## Your objective
The required output is the block of lines from the line with "Reconstruct this image" to the line with "SC.camera = cam", endpoints included and pictures omitted.

Scene script records
===

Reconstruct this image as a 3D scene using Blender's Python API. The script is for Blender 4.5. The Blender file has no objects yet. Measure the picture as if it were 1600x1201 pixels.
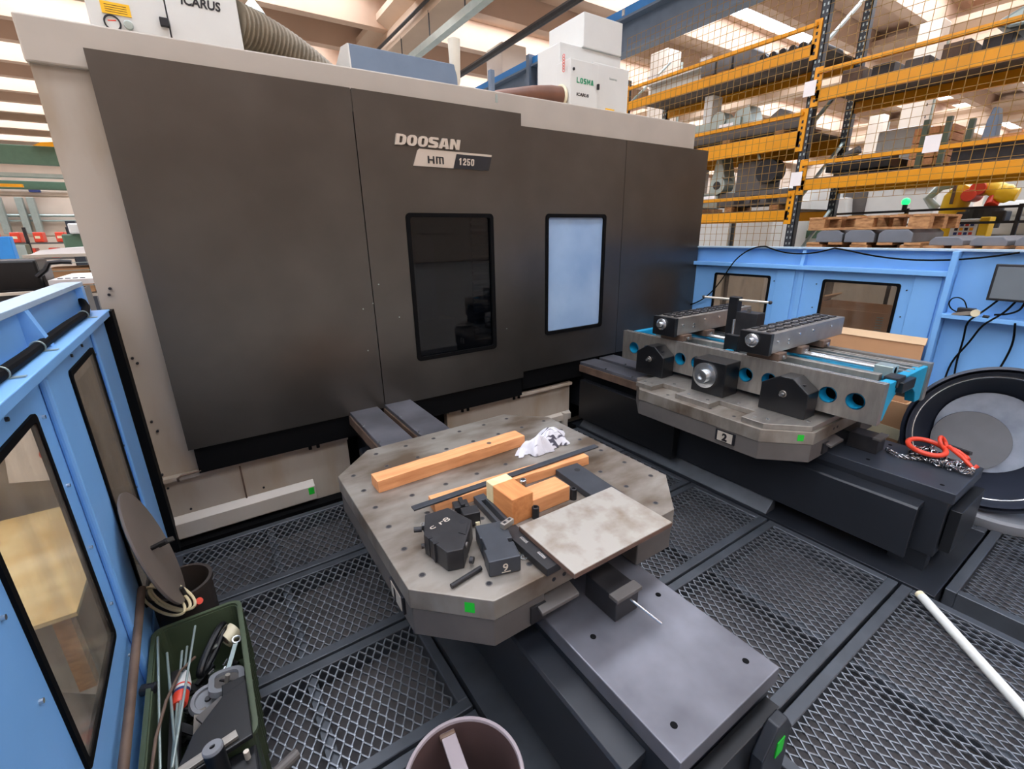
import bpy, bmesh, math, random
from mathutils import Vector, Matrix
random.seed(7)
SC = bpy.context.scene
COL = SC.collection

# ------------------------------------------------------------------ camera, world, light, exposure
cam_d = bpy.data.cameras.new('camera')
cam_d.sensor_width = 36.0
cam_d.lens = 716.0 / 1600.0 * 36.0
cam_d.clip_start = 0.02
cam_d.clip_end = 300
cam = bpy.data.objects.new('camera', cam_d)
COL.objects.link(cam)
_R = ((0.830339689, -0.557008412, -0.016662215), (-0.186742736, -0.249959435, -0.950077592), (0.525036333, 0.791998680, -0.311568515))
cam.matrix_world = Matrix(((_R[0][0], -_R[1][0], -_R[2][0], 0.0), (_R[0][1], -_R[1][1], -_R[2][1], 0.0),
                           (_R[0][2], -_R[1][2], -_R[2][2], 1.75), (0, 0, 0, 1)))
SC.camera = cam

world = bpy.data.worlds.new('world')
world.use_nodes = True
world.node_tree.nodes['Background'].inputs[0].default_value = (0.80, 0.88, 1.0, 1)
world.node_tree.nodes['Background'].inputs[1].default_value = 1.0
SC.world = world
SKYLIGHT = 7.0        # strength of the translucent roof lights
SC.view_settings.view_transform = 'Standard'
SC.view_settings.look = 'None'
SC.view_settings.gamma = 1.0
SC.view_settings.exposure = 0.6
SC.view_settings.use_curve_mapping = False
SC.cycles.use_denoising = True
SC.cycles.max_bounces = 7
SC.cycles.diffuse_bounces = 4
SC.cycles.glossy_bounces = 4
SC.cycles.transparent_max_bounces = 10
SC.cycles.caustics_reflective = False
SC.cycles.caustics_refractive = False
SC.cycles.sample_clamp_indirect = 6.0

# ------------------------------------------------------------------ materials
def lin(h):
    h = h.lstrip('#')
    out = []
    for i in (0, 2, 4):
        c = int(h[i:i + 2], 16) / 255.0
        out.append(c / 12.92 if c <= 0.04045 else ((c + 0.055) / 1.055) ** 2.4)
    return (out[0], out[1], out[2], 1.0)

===

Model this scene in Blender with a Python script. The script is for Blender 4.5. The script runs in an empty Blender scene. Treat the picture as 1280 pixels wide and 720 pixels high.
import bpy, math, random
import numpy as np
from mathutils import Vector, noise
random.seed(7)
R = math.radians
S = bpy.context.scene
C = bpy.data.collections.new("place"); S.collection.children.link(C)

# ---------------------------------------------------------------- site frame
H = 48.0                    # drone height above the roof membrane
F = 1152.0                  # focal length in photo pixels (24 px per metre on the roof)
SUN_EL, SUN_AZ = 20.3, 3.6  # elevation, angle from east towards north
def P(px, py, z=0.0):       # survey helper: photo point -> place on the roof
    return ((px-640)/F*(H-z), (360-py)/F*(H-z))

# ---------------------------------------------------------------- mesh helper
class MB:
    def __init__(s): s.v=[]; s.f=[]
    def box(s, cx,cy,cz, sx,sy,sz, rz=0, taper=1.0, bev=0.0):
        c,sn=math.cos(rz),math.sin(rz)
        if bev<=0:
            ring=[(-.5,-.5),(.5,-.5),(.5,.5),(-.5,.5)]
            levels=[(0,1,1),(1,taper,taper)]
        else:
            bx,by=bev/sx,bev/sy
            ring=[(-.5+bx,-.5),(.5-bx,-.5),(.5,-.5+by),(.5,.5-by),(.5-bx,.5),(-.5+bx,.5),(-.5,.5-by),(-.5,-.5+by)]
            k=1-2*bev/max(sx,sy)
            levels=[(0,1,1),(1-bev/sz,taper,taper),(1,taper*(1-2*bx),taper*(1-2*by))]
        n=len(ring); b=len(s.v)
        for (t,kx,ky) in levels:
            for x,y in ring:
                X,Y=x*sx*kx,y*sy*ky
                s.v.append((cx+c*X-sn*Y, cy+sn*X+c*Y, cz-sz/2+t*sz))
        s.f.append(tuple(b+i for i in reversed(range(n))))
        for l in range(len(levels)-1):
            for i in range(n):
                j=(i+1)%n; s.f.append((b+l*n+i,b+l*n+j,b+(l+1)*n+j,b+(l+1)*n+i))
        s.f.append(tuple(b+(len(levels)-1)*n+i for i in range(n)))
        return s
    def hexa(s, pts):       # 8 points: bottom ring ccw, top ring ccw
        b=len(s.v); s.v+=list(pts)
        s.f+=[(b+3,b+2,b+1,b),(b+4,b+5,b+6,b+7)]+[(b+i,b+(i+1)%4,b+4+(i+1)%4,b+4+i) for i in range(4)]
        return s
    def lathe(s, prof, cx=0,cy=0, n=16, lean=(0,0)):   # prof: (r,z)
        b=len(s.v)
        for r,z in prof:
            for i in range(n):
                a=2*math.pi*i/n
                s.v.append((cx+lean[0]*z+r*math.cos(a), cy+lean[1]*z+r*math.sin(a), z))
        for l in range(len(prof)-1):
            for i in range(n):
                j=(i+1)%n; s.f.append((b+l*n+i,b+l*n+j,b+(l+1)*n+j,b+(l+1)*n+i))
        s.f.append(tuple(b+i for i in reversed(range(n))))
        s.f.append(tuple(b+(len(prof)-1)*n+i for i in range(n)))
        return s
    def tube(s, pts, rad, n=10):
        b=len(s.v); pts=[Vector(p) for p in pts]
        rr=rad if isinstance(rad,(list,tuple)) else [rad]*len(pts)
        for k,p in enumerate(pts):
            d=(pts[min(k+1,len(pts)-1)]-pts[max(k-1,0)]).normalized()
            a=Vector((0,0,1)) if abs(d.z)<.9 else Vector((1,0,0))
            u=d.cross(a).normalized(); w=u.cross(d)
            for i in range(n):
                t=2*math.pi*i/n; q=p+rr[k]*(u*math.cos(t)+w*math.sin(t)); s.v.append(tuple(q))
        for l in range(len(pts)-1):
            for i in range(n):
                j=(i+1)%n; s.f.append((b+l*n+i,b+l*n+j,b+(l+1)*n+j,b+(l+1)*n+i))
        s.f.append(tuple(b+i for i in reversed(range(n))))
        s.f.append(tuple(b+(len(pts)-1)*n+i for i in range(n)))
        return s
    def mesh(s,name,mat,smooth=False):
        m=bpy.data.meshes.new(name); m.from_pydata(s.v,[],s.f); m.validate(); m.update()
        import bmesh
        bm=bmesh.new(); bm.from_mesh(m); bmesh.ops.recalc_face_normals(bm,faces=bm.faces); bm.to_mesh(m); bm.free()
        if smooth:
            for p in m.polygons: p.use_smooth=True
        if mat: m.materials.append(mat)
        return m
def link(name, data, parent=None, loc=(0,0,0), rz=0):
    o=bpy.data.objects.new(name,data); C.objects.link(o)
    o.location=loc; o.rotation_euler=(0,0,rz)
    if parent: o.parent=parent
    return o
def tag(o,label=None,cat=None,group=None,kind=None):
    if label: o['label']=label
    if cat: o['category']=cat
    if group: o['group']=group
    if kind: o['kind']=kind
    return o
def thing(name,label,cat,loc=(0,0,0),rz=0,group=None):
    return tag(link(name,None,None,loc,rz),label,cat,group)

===

## The completed task
Reconstruct this image as a 3D scene using Blender's Python API. The script is for Blender 4.5. The Blender file has no objects yet. Measure the picture as if it were 1600x1201 pixels.
import bpy, bmesh, math, random
from mathutils import Vector, Matrix
random.seed(7)
SC = bpy.context.scene
COL = SC.collection

# ------------------------------------------------------------------ camera, world, light, exposure
cam_d = bpy.data.cameras.new('camera')
cam_d.sensor_width = 36.0
cam_d.lens = 716.0 / 1600.0 * 36.0
cam_d.clip_start = 0.02
cam_d.clip_end = 300
cam = bpy.data.objects.new('camera', cam_d)
COL.objects.link(cam)
_R = ((0.830339689, -0.557008412, -0.016662215), (-0.186742736, -0.249959435, -0.950077592), (0.525036333, 0.791998680, -0.311568515))
cam.matrix_world = Matrix(((_R[0][0], -_R[1][0], -_R[2][0], 0.0), (_R[0][1], -_R[1][1], -_R[2][1], 0.0),
                           (_R[0][2], -_R[1][2], -_R[2][2], 1.75), (0, 0, 0, 1)))
SC.camera = cam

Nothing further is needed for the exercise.